Notwithstanding the GOP’s supposed belief in the Constitution and limits on the role of the federal government, there are plenty of Republicans on Capitol Hill (especially on the committees that will get to direct this money to various campaign contributors) who will gladly join this spending orgy.
The relevant question, though, is whether there are some good GOPers to stop this boondoggle.
The Washington Post reports that there are some holdouts.
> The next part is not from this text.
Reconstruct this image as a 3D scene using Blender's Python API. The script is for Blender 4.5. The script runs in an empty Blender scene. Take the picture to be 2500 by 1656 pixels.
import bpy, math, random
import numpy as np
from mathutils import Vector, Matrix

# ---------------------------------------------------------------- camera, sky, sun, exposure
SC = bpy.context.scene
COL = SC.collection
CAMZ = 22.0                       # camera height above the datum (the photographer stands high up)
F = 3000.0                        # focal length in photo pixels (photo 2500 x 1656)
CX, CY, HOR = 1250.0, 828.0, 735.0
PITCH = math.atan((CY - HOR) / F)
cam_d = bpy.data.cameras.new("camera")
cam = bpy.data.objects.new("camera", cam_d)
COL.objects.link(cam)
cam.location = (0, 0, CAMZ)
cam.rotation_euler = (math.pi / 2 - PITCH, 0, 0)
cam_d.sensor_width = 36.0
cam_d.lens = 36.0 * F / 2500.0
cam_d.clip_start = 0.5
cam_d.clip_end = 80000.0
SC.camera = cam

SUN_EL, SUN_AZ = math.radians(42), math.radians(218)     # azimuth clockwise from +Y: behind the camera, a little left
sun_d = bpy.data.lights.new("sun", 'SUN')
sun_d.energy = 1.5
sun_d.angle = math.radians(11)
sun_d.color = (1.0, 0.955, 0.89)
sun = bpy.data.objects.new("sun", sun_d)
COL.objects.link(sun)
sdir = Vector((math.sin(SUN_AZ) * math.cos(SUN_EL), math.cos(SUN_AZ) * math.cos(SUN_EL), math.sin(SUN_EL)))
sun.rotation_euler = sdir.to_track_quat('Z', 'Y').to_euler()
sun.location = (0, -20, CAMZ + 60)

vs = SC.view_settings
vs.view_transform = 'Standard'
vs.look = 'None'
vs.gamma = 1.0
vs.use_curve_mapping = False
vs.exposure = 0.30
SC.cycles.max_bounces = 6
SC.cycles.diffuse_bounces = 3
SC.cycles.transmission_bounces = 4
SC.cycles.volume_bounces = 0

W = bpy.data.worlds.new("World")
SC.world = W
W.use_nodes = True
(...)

A $2 trillion infrastructure deal outlined this week by President Trump and top Democrats is already losing momentum, as the president’s own chief of staff is telling people inside and outside the administration that the effort is too expensive… Democratic leaders in Congress…said they were pleasantly surprised by the president’s willingness to back a large-scale spending effort. …But the initiative has run into immediate opposition from Republicans who balk at the hefty price tag and from conservative allies who are pushing lawmakers to block it. …Earlier in the administration, Trump praised Sen. Elizabeth Warren (D-Mass.) — a potential 2020 foe — for her ideas because, in his view, she was determined to spend more than Republicans. He would tell aides to get a list of projects and “let’s just spend it,” in the words of one former administration official. …Trump always wanted to spend more. …raising fuel tax rates by 35 cents and pegging them to rise with inflation would generate only about a quarter of the necessary revenue over 10 years. …Getting the remaining $1.5 trillion would involve much more significant tax increases… But even fully reversing the corporate income tax cut, which dropped the rate from 35 percent to 21 percent, would not close the gap
One obvious takeaway from this article is that taxes eventually will increase if Republicans don’t get serious about spending restraint.
Indeed, I’ve already warned that Trump’s profligacy is making tax increases more likely.
And another takeaway is that a blank-check approach would violate my rules for sensible infrastructure policy.
The editors at National Review share my concern about the plan for a bipartisan budget-busting package.
Some time ago, President Trump’s team produced a $1.5 trillion infrastructure plan, which was really a $200 billion infrastructure plan with some wishful thinking attached. …now the president has joined forced with Nancy Pelosi and Chuck Schumer on something new: a $2 trillion infrastructure plan, which also is composed mainly of wishful thinking. …What could possibly go wrong? You can tell this is backward by the fact that the triumvirate has settled on a price tag — an incomprehensibly large one — but is remarkably fuzzy on what’s to be bought with that $2 trillion. …We have been here before, with Barack Obama and his “shovel-ready” projects. The lesson of Obama’s failed stimulus bill — which was in considerable part an infrastructure program — is that doing things backwards does not work. …figuring out how to pay for this is at the bottom of the current agenda. …This is not a sane way to proceed. …The infrastructure scheme deserves to die an early and unlamented legislative death.
It should just “die an early an unlamented legislative death.” It never should have been born in the first place.
I’m not surprised that Trump is supporting a pork-filled budget plan for infrastructure. As I warned back before the 2016 election, he’s a big-government Republican.
What’s not clear, though, is how many GOP lawmakers will support his Greek-style approach to the transportation budget.
Suffice to say that I’m worried. It seems that many Republicans are Bushies rather than Reaganites.
P.S. The correct infrastructure policy for Washington is to have no infrastructure policy. That’s because transportation should be handled by state and local government. Or, even better, the private sector. In my fantasy world, we’d shut down the Department of Transportation and repeal the federal gas tax.